Turkey urges Greece to stop FETÖ propaganda, extradite terrorists

The Turkish Foreign Ministry slammed the propaganda of Gülenist Terror Group (FETÖ) on a live broadcast on a Greek television channel, calling it a “worrying development.”

Ministry spokesperson Hami Aksoy criticized the incident, saying that the “terrorist propaganda,” which involved the broadcast of FETÖ leader Fetullah Gülen, is a “worrying development that cannot be justified with freedom of the press or expression.”

Aksoy continued by noting that FETÖ a putschist organization is responsible for killing 251 people during the coup attempt in 2016 and also poses a threat to the countries that it operates in.

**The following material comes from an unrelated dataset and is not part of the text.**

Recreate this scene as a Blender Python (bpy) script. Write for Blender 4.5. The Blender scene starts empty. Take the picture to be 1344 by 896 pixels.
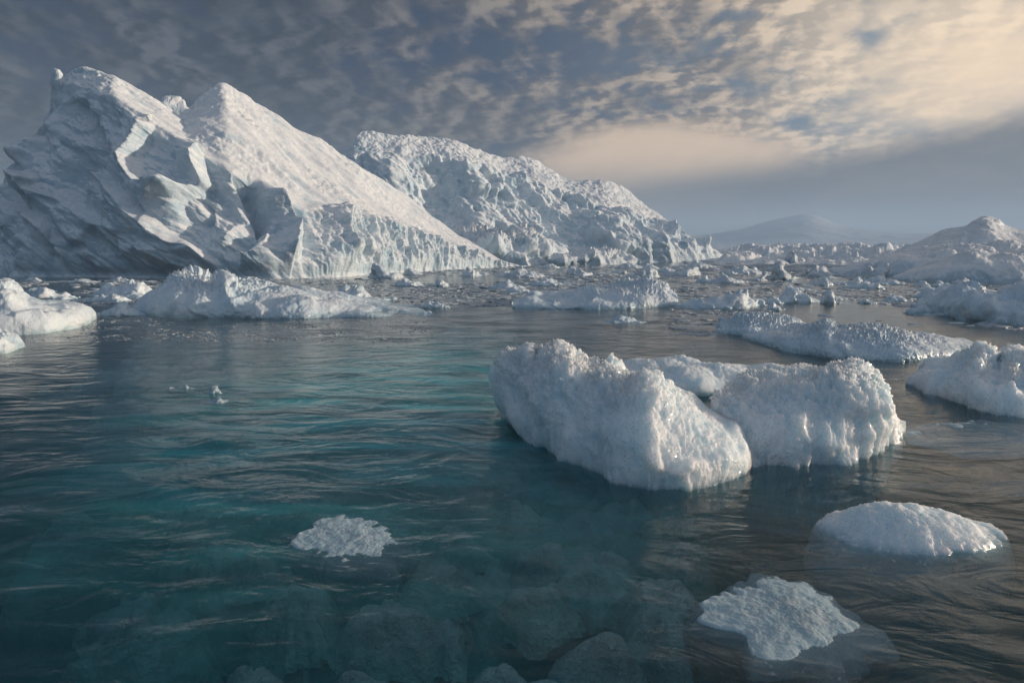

“Turkey expects cooperation from all countries against this criminal organization,” Aksoy said.

Aksoy’s criticism came after a Greek TV channel promoted a pro-FETÖ book and the book’s publisher praised terrorist leader Gülen as a religious scholar.

The spokesperson also noted that Greece has become a safe haven for FETÖ fugitives, who can freely roam in the country as FETÖ-linked so-called NGOs carry out operations to collect money for the group.

“We urge Greece to respond to our requests regarding the extradition of FETÖ members, freezing their assets, prevent their propaganda, financing and recruitment activities and end the activities of terrorist groups in their country,” Aksoy said.

Turkey has sought the extradition of 64 suspects from Greece.

FETÖ and its U.S.-based leader Gülen orchestrated the defeated coup of July 15, 2016, in which 251 people were killed and nearly 2,200 injured.

After the July 15 coup attempt, eight soldiers, including two commanders, four captains and two sergeants, escaped to Greece on a Sikorsky helicopter and landed in Alexandroupolis. Following their landing, the eight suspected FETÖ members asked for asylum from Greek authorities.

Turkey accuses FETÖ of being behind a long-running campaign to overthrow the state through the infiltration of Turkish institutions, particularly the military, police and judiciary.

Over 8,000 FETÖ members crossed into Greece in the past 3 1/2 years, as Turkey criticizes the country for ignoring Ankara’s calls for international cooperation against the terrorist group.

Turkey has repeatedly accused Greece of being a haven for terrorists who committed crimes against the Turks.

Athens recently angered Ankara over a string of asylum decisions and the release of terrorist suspects wanted by Ankara.

Apart from FETÖ, Greece has been criticized for harboring members of far-left terrorist groups. Greek courts previously ordered the release of members of the Revolutionary People’s Liberation Party-Front (DHKP-C), which is recognized as a terrorist group by the EU and the U.S.